Hope, I come to learn, is not a positive outlook of the future. It is not about making prediction about a promising future. Hope also acknowledges the chaos and cries. That is why hope can appear in both joy and sorrow, in madness and serenity — because hope is the belief that there is still a point in not giving up.
We often link hope with something about the future, while forgetting the relevance of hope in the present time. Hope is not something belongs to the future. It exists in the here and now. A hopeful person also doesn’t know how the future will unfold. A hopeful person cannot guarantee that it will all work out at the end. Perhaps it will. Perhaps it won’t. But hopeful people are not afraid to devote. Hopeful people hold the reason, often personal, of why they keep doing what they do despite the awareness of the destruction around them. And being without hope, as you can guess, means the person is no longer see any point in pursuing. There’s no fuel to run the engine although the engine is still there.

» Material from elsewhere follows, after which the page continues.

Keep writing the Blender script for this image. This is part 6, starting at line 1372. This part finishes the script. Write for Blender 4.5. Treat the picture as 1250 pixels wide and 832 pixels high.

But knowing what hope is still hasn’t answer my initial question. Where does it begin and end?
The question itself is not misleading but I’ve been treating it in a wrong way. You might be familiar with the phrase “losing hope”. Because of this phrase, I thought hope is something you have to look for (because you can lose it). I thought you need to find it and make it yours. Again, I was wrong.
Hope is not something you can search for and find. It is something you should cultivate. What is beautiful is to realize that hope grows together with you — hence, even though in some days we might feel hopeless, you can’t lose it. If you’re still here — I mean, here — then you still carry the hope within you.
Today, I’m turning 30. They said it’s a significant decade with lots of important decisions. I want to start this new age with letting go two things: the thought that my existence is a fraud, and the thought that hope is something I have to search and find.
I stop searching for a hope because I am one.